No entanto, apesar da necessidade de muitas vezes ter que aprender por conta própria muitos aspectos que fazem parte da segurança e do trabalho diário dos pesquisadores, vários concordam sobre o valor da formação acadêmica. "Se eu tivesse que decidir novamente o caminho a seguir, escolheria novamente a universidade, porque me deu a oportunidade de conhecer muitas pessoas e participar de diferentes atividades extracurriculares", diz Marc Etienne.
O crescimento da oferta acadêmica no campo da segurança da informação
Considerando que os incidentes de segurança aumentaram ao longo dos anos, também aumentou o desejo de padronizar os aspectos pedagógicos daqueles que pretendem ser formados neste setor, destaca Goretsky. “Em geral, acho que a ampla oferta educacional existente atualmente em todos os níveis da cibersegurança é positiva, mas também estou preocupado com a qualidade da educação oferecida”, destaca. “Precisamos de profissionais com conhecimento teórico e perfis operacionais, e todos eles precisam ter conhecimentos sólidos sobre a construção de blocos de sistemas complexos. Embora muito disso possa ser aprendido, a auto-aprendizagem ainda é necessária para levar o conhecimento adquirido à construção de estruturas complexas e ao desenvolvimento de ideias, mas não sei se a oferta de cursos e certificações de pós-graduação oferece uma estrutura suficiente ou limitada que permite obter uma base sólida dos conceitos em cibersegurança”, acrescenta.
Em países como o Canadá, a oferta de cursos universitários em cibersegurança aumentou, diz Léveillé. “Agora existem cursos de graduação em segurança da informação, enquanto antes a única opção era cursar algo como desenvolvedor de software ou redes de computadores. Da mesma forma, ainda há uma demanda crescente por profissionais no nosso setor. Talvez, com o esforço dos programas educacionais, veremos em alguns anos uma situação mais estável”, destaca.

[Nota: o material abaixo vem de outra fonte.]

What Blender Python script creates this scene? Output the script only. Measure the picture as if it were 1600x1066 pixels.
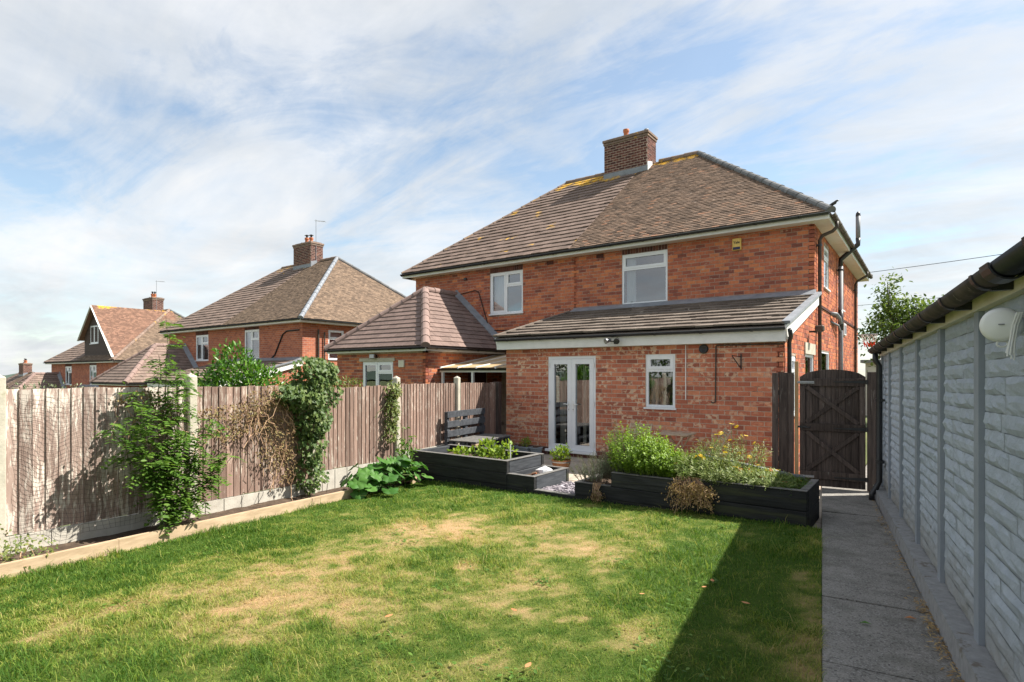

Para Cunha Barbosa, “é mais positivo que hajam cursos de especialização e pós-graduação do que graduação em si. Acredito ser mais interessante uma base mais ampla para graduação, para que o profissional possa conhecer mais coisas de tecnologia do que apenas foco em segurança, na minha percepção isso o tornará um profissional mais bem preparado”.
Como os cursos de cibersegurança são disseminados?
Muitas vezes, os jovens enfrentam um processo difícil quando precisam decidir qual curso pretendem fazer. Muitos terminam o ensino médio sem ter muita clareza sobre o que querem fazer da vida. Além da multiplicidade de fatores que entram em jogo e dificultam esse processo, o fato de não ter informações sobre cursos menos tradicionais significa que os jovens não conseguem vincular seus interesses e gostos pessoais a uma área de formação.
Vários especialistas concordam que a visibilidade dos cursos de cibersegurança é maior agora do que alguns anos atrás. “Antes era algo que você tinha que descobrir por conta própria, mas agora vejo muito mais estudantes interessados em segurança da informação do que nos meus dias de estudante. Agora podemos ver mais empresas e escolas que desejam despertar interesse nos estudantes”, diz Léveillé.
Por outro lado, "os jovens geralmente criam uma imagem errada sobre o que é a cibersegurança e deixam de perceber a real abrangência da área", diz Aryeh Goretsky. Os jovens podem ter a imagem protótipo de um hacker atacando computadores e adquirindo fama e dinheiro como atrativos, mas também é necessário explicar o que a cibersegurança faz. “Acho que há uma falta de conscientização em nível geral, já que a defesa de redes e dispositivos contra um ataque é geralmente uma tarefa mais difícil e intensa do que atacar essas redes e computadores. No entanto, o que a imprensa e a indústria do entretenimento transmitem é uma imagem tendenciosa e idealizada do atacante e não daqueles que trabalham do lado da defesa, o que distorce a visão do que é a cibersegurança”, destaca.
Segurança desde o projeto: um problema de formação?
Questionados sobre se consideram que os conteúdos sobre cibersegurança vistos durante o processo de formação dos futuros programadores e/ou desenvolvedores são suficientes para que, quando os profissionais dêem um salto para o mercado de trabalho, sejam treinados para fornecer sistemas seguros: "o desenvolvimento seguro é algo que recebe destaque no ensino atual. O problema é que os desenvolvedores precisam do incentivo para aplicar o que aprenderam. Os problemas de segurança no código devem ser detectados durante a revisão do código e devem ser resolvidos antes de serem incluídos no projeto. Se os desenvolvedores perceberem que seus códigos são sempre rejeitados, eles prestarão mais atenção e desenvolverão reflexos apropriados”, diz Marc Etienne.
O desenvolvimento de profissionais na área da segurança da informação deve ser constante devido à contínua evolução das ameaças. Considerando que existem atualmente muitas opções para desenvolver habilidades neste campo, tais como cursos, especializações, certificações e até mesmo materiais disponíveis para estudar de forma independente, é claro que não há apenas uma única maneira de aprender.